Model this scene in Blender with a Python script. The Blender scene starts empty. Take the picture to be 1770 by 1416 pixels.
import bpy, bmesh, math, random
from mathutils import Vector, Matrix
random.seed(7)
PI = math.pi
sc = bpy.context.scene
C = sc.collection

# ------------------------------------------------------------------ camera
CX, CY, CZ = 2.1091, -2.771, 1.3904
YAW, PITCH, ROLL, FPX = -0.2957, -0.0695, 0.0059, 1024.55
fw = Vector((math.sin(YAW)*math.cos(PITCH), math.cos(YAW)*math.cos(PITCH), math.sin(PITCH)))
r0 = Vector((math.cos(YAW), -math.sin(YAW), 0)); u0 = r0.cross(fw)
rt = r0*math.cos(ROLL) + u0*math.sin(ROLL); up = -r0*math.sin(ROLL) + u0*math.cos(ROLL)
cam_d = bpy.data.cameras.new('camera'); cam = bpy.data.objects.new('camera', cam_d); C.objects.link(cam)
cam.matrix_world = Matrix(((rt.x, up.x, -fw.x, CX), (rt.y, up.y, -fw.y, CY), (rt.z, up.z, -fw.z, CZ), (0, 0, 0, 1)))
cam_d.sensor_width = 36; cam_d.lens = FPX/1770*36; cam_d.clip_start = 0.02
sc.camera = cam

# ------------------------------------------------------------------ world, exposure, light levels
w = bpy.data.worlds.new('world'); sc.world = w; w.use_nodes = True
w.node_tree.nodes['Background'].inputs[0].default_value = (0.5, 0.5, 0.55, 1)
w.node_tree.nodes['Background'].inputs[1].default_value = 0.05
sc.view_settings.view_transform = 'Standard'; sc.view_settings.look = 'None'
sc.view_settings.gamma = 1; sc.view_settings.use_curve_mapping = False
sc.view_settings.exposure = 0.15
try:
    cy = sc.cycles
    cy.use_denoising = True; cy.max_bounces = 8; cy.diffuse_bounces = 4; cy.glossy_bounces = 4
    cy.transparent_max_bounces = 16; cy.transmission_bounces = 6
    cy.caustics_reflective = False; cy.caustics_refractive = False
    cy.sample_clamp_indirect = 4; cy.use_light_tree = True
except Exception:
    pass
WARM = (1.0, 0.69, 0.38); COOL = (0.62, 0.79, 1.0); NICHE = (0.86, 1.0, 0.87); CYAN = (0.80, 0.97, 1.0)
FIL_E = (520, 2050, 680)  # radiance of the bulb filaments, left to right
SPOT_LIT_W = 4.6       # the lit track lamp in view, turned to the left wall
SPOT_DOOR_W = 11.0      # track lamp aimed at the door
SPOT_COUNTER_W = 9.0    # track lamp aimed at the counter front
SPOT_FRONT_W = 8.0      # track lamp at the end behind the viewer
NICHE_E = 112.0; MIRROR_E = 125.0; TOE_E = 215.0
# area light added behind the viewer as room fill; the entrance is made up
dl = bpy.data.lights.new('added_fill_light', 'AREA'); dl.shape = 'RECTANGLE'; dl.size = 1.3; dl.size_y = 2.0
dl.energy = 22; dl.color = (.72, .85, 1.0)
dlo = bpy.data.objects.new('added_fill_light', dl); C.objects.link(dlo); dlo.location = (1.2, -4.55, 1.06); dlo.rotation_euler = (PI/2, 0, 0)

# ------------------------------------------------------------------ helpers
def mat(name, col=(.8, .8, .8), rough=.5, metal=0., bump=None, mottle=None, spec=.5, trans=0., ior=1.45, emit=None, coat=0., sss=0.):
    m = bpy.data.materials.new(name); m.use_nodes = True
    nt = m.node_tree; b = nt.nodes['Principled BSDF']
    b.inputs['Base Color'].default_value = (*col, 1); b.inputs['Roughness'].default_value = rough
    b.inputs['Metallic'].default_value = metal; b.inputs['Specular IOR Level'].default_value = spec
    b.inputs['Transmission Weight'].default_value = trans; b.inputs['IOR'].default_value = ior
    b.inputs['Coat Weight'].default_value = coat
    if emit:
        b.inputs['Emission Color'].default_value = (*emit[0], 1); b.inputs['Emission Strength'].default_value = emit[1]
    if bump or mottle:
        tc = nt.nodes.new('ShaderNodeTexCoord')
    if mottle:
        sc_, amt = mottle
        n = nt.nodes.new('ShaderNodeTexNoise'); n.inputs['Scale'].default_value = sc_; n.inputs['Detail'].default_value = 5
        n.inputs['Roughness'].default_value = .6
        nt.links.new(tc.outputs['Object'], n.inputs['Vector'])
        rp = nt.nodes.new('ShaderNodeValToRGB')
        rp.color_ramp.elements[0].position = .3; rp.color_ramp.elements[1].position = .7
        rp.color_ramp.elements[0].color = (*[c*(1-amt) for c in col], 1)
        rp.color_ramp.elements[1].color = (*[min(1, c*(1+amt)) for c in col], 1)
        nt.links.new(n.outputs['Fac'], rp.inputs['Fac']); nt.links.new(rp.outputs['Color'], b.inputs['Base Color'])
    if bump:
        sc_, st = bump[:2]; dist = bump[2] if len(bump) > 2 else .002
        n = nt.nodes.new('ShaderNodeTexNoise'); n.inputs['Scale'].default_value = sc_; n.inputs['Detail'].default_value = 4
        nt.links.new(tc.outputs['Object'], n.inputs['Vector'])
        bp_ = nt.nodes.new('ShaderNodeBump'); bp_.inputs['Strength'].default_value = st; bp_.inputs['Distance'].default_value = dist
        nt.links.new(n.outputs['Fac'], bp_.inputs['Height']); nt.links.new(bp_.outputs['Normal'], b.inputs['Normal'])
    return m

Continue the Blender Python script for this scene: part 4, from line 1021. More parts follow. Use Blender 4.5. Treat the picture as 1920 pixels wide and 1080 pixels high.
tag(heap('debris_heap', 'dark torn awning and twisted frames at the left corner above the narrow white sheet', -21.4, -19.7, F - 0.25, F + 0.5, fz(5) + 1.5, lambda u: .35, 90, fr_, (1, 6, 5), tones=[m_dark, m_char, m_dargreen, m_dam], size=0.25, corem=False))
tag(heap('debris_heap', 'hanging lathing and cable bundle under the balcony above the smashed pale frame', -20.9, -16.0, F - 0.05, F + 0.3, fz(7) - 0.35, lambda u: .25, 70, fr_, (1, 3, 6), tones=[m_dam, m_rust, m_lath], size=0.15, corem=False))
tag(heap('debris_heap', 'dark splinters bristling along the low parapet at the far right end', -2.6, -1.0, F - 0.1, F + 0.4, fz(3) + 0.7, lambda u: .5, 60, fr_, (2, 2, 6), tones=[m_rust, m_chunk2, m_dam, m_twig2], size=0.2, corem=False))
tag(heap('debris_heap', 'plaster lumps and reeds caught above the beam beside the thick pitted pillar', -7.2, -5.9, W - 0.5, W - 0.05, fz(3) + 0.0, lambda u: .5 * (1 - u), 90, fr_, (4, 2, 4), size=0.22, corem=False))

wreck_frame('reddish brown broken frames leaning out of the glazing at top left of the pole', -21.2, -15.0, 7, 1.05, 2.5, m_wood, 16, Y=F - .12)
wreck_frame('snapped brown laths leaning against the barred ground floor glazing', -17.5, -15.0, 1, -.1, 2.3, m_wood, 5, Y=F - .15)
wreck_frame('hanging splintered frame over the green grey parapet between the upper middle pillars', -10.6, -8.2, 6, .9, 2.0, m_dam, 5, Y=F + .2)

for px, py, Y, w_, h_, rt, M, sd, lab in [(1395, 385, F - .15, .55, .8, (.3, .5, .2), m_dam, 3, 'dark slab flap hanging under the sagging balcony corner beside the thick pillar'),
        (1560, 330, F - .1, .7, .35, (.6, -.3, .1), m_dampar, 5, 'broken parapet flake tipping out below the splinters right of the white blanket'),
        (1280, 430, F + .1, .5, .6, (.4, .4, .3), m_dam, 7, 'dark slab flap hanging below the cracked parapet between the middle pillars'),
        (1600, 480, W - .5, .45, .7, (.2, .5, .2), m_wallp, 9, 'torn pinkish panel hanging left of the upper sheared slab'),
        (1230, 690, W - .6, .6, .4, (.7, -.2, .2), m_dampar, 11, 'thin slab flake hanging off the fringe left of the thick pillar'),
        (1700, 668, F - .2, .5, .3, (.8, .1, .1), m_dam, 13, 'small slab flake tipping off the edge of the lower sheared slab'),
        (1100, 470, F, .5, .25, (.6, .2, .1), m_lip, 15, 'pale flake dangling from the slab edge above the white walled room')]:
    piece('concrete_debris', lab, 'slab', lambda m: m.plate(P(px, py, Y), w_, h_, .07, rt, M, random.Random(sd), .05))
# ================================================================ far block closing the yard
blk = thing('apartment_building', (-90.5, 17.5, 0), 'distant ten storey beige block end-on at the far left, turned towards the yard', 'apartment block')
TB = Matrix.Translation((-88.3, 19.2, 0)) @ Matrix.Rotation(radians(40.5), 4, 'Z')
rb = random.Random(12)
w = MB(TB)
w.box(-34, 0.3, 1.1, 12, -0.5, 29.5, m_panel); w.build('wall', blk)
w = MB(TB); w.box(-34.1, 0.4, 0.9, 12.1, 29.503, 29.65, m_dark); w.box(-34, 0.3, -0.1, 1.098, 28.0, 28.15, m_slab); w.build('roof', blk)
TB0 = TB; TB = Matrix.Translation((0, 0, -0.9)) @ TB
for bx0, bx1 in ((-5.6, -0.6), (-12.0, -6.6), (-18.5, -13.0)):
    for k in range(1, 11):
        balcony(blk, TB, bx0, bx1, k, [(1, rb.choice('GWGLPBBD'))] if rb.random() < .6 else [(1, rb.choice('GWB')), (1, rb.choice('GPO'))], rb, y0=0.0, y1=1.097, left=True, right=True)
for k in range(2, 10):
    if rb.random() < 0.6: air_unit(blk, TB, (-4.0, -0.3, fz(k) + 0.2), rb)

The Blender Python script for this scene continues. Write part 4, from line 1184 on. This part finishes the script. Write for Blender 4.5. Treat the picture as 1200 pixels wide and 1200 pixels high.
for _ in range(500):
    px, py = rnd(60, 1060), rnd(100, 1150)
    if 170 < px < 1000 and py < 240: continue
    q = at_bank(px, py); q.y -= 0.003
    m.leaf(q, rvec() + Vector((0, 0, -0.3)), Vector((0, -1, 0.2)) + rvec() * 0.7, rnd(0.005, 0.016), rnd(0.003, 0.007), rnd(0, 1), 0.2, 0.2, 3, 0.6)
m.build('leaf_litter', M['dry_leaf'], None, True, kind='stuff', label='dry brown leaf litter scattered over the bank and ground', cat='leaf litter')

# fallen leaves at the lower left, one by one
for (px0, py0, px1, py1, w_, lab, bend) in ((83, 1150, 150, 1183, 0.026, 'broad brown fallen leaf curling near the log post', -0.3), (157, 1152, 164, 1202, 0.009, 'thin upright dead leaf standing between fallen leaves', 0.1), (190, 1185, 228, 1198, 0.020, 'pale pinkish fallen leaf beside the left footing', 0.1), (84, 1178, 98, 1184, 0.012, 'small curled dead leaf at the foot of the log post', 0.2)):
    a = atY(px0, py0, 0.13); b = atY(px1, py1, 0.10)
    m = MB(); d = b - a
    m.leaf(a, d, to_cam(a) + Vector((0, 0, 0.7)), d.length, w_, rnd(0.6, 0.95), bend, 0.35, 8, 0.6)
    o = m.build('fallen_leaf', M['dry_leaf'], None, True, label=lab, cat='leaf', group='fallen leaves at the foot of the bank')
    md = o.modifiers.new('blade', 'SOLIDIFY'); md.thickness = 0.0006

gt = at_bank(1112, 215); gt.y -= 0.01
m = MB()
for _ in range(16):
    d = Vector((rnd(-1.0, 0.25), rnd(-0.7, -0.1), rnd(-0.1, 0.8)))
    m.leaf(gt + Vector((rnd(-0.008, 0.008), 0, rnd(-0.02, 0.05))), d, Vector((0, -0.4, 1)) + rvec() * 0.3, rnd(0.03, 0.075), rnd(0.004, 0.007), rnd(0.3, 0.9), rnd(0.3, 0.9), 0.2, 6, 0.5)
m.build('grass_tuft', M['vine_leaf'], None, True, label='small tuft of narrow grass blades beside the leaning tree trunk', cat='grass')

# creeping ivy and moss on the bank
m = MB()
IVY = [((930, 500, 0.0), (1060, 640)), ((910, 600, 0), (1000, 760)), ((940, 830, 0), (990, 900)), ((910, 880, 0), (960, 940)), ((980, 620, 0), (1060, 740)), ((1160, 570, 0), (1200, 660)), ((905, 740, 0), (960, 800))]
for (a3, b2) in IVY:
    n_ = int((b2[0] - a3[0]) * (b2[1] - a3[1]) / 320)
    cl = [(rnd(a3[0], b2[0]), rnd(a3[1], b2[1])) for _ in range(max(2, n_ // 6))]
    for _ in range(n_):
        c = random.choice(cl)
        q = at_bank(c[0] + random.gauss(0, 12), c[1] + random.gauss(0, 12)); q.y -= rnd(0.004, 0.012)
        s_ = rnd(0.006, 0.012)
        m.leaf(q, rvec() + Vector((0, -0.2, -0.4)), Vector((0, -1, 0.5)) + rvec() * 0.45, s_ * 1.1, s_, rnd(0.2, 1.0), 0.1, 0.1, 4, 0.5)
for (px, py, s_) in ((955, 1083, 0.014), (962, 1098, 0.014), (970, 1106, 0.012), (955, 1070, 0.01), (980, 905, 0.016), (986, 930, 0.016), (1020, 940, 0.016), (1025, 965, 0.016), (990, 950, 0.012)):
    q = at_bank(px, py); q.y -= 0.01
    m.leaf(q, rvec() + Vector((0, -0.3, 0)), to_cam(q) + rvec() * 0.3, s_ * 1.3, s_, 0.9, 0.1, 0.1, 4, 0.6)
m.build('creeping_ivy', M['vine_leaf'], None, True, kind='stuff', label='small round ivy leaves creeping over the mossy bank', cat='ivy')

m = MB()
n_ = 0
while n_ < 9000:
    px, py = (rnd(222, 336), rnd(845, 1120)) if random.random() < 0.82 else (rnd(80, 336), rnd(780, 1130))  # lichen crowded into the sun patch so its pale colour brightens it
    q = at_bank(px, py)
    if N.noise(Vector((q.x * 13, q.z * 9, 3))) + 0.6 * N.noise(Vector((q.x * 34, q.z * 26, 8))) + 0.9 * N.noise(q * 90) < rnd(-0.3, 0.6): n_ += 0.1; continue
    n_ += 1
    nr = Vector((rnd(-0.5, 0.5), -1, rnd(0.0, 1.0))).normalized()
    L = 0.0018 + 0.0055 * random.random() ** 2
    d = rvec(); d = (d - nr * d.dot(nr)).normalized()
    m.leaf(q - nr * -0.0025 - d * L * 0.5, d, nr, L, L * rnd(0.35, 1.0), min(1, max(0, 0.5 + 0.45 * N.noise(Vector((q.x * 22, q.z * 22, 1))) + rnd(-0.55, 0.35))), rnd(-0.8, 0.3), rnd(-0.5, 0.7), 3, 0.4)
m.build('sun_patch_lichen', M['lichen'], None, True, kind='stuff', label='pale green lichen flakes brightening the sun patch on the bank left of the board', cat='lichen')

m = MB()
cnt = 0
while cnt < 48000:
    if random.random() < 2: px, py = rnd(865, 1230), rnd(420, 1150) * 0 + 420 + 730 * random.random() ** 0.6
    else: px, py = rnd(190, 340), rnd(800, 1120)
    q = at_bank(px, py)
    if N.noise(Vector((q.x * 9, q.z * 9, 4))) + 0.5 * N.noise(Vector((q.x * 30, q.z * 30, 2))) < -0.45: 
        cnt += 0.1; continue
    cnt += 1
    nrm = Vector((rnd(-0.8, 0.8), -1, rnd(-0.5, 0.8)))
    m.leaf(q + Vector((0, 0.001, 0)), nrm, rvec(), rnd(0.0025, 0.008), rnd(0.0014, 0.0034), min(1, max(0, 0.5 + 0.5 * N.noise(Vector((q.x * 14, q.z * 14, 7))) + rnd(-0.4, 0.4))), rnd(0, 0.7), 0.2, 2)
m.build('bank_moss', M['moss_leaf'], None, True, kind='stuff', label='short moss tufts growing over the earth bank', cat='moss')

++++++

» **STATED GOAL**
Output only the lines from the top of the entries through the one holding "sc.camera = cam", copied exactly.

» **ANSWER TO THIS EXERCISE**
Model this scene in Blender with a Python script. The Blender scene starts empty. Take the picture to be 1770 by 1416 pixels.
import bpy, bmesh, math, random
from mathutils import Vector, Matrix
random.seed(7)
PI = math.pi
sc = bpy.context.scene
C = sc.collection

# ------------------------------------------------------------------ camera
CX, CY, CZ = 2.1091, -2.771, 1.3904
YAW, PITCH, ROLL, FPX = -0.2957, -0.0695, 0.0059, 1024.55
fw = Vector((math.sin(YAW)*math.cos(PITCH), math.cos(YAW)*math.cos(PITCH), math.sin(PITCH)))
r0 = Vector((math.cos(YAW), -math.sin(YAW), 0)); u0 = r0.cross(fw)
rt = r0*math.cos(ROLL) + u0*math.sin(ROLL); up = -r0*math.sin(ROLL) + u0*math.cos(ROLL)
cam_d = bpy.data.cameras.new('camera'); cam = bpy.data.objects.new('camera', cam_d); C.objects.link(cam)
cam.matrix_world = Matrix(((rt.x, up.x, -fw.x, CX), (rt.y, up.y, -fw.y, CY), (rt.z, up.z, -fw.z, CZ), (0, 0, 0, 1)))
cam_d.sensor_width = 36; cam_d.lens = FPX/1770*36; cam_d.clip_start = 0.02
sc.camera = cam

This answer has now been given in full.